Start

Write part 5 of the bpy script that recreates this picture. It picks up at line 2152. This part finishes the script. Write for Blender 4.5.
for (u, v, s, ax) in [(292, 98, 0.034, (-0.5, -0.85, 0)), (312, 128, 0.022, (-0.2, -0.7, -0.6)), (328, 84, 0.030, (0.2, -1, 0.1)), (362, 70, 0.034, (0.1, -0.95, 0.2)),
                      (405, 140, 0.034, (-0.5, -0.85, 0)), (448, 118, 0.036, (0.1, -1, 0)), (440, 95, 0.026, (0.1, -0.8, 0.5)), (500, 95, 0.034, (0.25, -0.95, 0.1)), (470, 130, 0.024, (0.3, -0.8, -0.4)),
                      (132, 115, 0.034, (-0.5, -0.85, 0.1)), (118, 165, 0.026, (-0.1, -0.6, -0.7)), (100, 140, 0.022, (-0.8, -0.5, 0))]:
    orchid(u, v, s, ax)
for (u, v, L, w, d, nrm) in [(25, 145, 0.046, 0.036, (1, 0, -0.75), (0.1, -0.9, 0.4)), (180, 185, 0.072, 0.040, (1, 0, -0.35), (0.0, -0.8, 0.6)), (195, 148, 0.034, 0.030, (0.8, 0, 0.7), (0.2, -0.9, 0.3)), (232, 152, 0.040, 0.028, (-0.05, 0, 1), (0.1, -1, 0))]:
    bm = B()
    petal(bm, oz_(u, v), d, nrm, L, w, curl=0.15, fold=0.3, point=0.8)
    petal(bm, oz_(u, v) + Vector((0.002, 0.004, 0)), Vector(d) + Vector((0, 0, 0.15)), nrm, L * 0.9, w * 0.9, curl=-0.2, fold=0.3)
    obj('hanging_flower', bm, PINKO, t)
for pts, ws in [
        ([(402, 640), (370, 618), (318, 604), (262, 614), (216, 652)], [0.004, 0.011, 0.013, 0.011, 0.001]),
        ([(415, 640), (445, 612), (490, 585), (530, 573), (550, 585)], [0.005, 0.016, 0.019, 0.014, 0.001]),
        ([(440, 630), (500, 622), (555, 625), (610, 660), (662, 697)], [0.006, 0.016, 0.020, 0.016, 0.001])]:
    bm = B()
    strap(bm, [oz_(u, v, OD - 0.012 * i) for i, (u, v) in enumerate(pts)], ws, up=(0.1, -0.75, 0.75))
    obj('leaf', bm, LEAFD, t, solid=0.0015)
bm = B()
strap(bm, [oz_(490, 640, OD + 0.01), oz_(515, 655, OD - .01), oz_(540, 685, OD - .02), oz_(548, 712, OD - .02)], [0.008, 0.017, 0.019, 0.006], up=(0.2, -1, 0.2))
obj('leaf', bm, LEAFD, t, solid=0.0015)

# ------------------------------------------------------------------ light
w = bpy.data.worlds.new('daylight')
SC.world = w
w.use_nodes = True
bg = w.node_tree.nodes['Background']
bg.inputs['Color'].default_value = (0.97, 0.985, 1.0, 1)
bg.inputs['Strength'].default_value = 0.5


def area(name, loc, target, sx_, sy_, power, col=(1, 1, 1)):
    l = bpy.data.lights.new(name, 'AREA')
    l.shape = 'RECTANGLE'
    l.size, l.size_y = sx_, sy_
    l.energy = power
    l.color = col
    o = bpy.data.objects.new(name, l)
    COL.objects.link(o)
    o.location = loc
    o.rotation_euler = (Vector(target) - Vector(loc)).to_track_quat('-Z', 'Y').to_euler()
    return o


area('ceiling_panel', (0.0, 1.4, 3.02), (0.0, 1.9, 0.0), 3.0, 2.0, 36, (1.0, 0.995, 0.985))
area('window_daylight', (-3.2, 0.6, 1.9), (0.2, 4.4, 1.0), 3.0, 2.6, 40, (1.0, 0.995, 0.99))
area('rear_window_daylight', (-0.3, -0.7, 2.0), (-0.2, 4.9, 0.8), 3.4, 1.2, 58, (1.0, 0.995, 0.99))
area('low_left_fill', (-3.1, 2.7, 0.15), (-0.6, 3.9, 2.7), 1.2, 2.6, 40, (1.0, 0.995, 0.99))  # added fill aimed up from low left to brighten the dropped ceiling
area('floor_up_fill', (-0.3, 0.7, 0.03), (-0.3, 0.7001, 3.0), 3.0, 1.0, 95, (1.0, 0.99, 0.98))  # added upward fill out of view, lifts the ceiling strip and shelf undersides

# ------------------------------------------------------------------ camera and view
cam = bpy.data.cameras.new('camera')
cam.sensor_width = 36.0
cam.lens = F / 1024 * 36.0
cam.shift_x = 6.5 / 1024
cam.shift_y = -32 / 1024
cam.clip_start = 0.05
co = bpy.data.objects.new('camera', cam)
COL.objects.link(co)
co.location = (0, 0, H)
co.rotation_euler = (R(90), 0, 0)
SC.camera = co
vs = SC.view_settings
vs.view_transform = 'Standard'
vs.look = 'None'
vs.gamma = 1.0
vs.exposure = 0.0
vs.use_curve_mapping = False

End

OBJECTIVE:
Transcribe all lines as written.

COMPLETE RESPONSE:
Write part 5 of the bpy script that recreates this picture. It picks up at line 2152. This part finishes the script. Write for Blender 4.5.
for (u, v, s, ax) in [(292, 98, 0.034, (-0.5, -0.85, 0)), (312, 128, 0.022, (-0.2, -0.7, -0.6)), (328, 84, 0.030, (0.2, -1, 0.1)), (362, 70, 0.034, (0.1, -0.95, 0.2)),
                      (405, 140, 0.034, (-0.5, -0.85, 0)), (448, 118, 0.036, (0.1, -1, 0)), (440, 95, 0.026, (0.1, -0.8, 0.5)), (500, 95, 0.034, (0.25, -0.95, 0.1)), (470, 130, 0.024, (0.3, -0.8, -0.4)),
                      (132, 115, 0.034, (-0.5, -0.85, 0.1)), (118, 165, 0.026, (-0.1, -0.6, -0.7)), (100, 140, 0.022, (-0.8, -0.5, 0))]:
    orchid(u, v, s, ax)
for (u, v, L, w, d, nrm) in [(25, 145, 0.046, 0.036, (1, 0, -0.75), (0.1, -0.9, 0.4)), (180, 185, 0.072, 0.040, (1, 0, -0.35), (0.0, -0.8, 0.6)), (195, 148, 0.034, 0.030, (0.8, 0, 0.7), (0.2, -0.9, 0.3)), (232, 152, 0.040, 0.028, (-0.05, 0, 1), (0.1, -1, 0))]:
    bm = B()
    petal(bm, oz_(u, v), d, nrm, L, w, curl=0.15, fold=0.3, point=0.8)
    petal(bm, oz_(u, v) + Vector((0.002, 0.004, 0)), Vector(d) + Vector((0, 0, 0.15)), nrm, L * 0.9, w * 0.9, curl=-0.2, fold=0.3)
    obj('hanging_flower', bm, PINKO, t)
for pts, ws in [
        ([(402, 640), (370, 618), (318, 604), (262, 614), (216, 652)], [0.004, 0.011, 0.013, 0.011, 0.001]),
        ([(415, 640), (445, 612), (490, 585), (530, 573), (550, 585)], [0.005, 0.016, 0.019, 0.014, 0.001]),
        ([(440, 630), (500, 622), (555, 625), (610, 660), (662, 697)], [0.006, 0.016, 0.020, 0.016, 0.001])]:
    bm = B()
    strap(bm, [oz_(u, v, OD - 0.012 * i) for i, (u, v) in enumerate(pts)], ws, up=(0.1, -0.75, 0.75))
    obj('leaf', bm, LEAFD, t, solid=0.0015)
bm = B()
strap(bm, [oz_(490, 640, OD + 0.01), oz_(515, 655, OD - .01), oz_(540, 685, OD - .02), oz_(548, 712, OD - .02)], [0.008, 0.017, 0.019, 0.006], up=(0.2, -1, 0.2))
obj('leaf', bm, LEAFD, t, solid=0.0015)

# ------------------------------------------------------------------ light
w = bpy.data.worlds.new('daylight')
SC.world = w
w.use_nodes = True
bg = w.node_tree.nodes['Background']
bg.inputs['Color'].default_value = (0.97, 0.985, 1.0, 1)
bg.inputs['Strength'].default_value = 0.5


def area(name, loc, target, sx_, sy_, power, col=(1, 1, 1)):
    l = bpy.data.lights.new(name, 'AREA')
    l.shape = 'RECTANGLE'
    l.size, l.size_y = sx_, sy_
    l.energy = power
    l.color = col
    o = bpy.data.objects.new(name, l)
    COL.objects.link(o)
    o.location = loc
    o.rotation_euler = (Vector(target) - Vector(loc)).to_track_quat('-Z', 'Y').to_euler()
    return o


area('ceiling_panel', (0.0, 1.4, 3.02), (0.0, 1.9, 0.0), 3.0, 2.0, 36, (1.0, 0.995, 0.985))
area('window_daylight', (-3.2, 0.6, 1.9), (0.2, 4.4, 1.0), 3.0, 2.6, 40, (1.0, 0.995, 0.99))
area('rear_window_daylight', (-0.3, -0.7, 2.0), (-0.2, 4.9, 0.8), 3.4, 1.2, 58, (1.0, 0.995, 0.99))
area('low_left_fill', (-3.1, 2.7, 0.15), (-0.6, 3.9, 2.7), 1.2, 2.6, 40, (1.0, 0.995, 0.99))  # added fill aimed up from low left to brighten the dropped ceiling
area('floor_up_fill', (-0.3, 0.7, 0.03), (-0.3, 0.7001, 3.0), 3.0, 1.0, 95, (1.0, 0.99, 0.98))  # added upward fill out of view, lifts the ceiling strip and shelf undersides

# ------------------------------------------------------------------ camera and view
cam = bpy.data.cameras.new('camera')
cam.sensor_width = 36.0
cam.lens = F / 1024 * 36.0
cam.shift_x = 6.5 / 1024
cam.shift_y = -32 / 1024
cam.clip_start = 0.05
co = bpy.data.objects.new('camera', cam)
COL.objects.link(co)
co.location = (0, 0, H)
co.rotation_euler = (R(90), 0, 0)
SC.camera = co
vs = SC.view_settings
vs.view_transform = 'Standard'
vs.look = 'None'
vs.gamma = 1.0
vs.exposure = 0.0
vs.use_curve_mapping = False